Problem to solve
Beginning with the first line of the data below, reproduce every line unchanged, ending with the line that holds "return d[k], s[k], x[k], y[k]".

◆ ◆ ◆ ◆ ◆ ◆ ◆

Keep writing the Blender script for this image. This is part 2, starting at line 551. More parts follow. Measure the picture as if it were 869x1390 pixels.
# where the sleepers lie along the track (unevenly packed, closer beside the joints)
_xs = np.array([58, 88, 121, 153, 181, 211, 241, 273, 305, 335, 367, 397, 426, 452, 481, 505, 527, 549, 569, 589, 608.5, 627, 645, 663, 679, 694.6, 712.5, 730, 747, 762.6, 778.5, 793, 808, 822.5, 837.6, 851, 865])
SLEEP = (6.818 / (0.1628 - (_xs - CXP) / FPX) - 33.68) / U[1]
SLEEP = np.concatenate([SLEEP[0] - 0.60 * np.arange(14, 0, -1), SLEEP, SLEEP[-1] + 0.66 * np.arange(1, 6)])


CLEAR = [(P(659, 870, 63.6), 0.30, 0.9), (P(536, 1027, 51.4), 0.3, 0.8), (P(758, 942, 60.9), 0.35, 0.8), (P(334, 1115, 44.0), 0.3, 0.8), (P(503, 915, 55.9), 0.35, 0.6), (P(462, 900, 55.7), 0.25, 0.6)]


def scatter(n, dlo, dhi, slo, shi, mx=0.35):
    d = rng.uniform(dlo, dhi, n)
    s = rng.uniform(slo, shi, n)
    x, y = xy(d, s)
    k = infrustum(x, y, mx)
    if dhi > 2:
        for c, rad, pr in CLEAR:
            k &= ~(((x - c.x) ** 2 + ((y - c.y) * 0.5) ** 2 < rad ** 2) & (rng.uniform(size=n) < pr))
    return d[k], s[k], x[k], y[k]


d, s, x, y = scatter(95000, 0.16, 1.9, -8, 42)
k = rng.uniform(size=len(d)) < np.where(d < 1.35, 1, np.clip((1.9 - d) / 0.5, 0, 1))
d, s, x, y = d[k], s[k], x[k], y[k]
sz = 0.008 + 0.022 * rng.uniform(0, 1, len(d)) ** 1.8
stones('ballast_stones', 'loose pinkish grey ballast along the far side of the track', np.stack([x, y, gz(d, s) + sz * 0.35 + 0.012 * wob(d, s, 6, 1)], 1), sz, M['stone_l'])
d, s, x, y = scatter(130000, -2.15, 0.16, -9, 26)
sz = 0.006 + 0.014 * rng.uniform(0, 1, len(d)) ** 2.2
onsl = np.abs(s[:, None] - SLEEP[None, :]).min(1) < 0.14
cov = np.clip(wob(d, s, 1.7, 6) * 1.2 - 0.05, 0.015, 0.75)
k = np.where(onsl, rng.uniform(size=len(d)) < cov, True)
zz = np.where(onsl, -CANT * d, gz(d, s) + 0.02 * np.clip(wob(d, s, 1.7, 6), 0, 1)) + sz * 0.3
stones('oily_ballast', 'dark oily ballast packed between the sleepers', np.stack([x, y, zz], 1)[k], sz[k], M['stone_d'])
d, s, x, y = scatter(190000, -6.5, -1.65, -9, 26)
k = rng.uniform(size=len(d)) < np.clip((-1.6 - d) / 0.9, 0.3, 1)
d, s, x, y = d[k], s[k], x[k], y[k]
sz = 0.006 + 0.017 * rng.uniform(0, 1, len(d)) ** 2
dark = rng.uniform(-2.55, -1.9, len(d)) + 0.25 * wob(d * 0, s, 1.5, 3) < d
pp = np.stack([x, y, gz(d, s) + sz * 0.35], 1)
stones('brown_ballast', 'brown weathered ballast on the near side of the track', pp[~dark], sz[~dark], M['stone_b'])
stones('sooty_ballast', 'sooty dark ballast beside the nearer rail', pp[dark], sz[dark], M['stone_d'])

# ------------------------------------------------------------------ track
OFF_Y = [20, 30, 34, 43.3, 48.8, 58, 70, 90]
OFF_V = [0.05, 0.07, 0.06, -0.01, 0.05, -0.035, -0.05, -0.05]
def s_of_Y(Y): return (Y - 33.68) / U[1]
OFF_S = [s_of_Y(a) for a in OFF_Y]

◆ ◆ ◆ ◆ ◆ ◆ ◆

Solution to the exercise
Keep writing the Blender script for this image. This is part 2, starting at line 551. More parts follow. Measure the picture as if it were 869x1390 pixels.
# where the sleepers lie along the track (unevenly packed, closer beside the joints)
_xs = np.array([58, 88, 121, 153, 181, 211, 241, 273, 305, 335, 367, 397, 426, 452, 481, 505, 527, 549, 569, 589, 608.5, 627, 645, 663, 679, 694.6, 712.5, 730, 747, 762.6, 778.5, 793, 808, 822.5, 837.6, 851, 865])
SLEEP = (6.818 / (0.1628 - (_xs - CXP) / FPX) - 33.68) / U[1]
SLEEP = np.concatenate([SLEEP[0] - 0.60 * np.arange(14, 0, -1), SLEEP, SLEEP[-1] + 0.66 * np.arange(1, 6)])


CLEAR = [(P(659, 870, 63.6), 0.30, 0.9), (P(536, 1027, 51.4), 0.3, 0.8), (P(758, 942, 60.9), 0.35, 0.8), (P(334, 1115, 44.0), 0.3, 0.8), (P(503, 915, 55.9), 0.35, 0.6), (P(462, 900, 55.7), 0.25, 0.6)]


def scatter(n, dlo, dhi, slo, shi, mx=0.35):
    d = rng.uniform(dlo, dhi, n)
    s = rng.uniform(slo, shi, n)
    x, y = xy(d, s)
    k = infrustum(x, y, mx)
    if dhi > 2:
        for c, rad, pr in CLEAR:
            k &= ~(((x - c.x) ** 2 + ((y - c.y) * 0.5) ** 2 < rad ** 2) & (rng.uniform(size=n) < pr))
    return d[k], s[k], x[k], y[k]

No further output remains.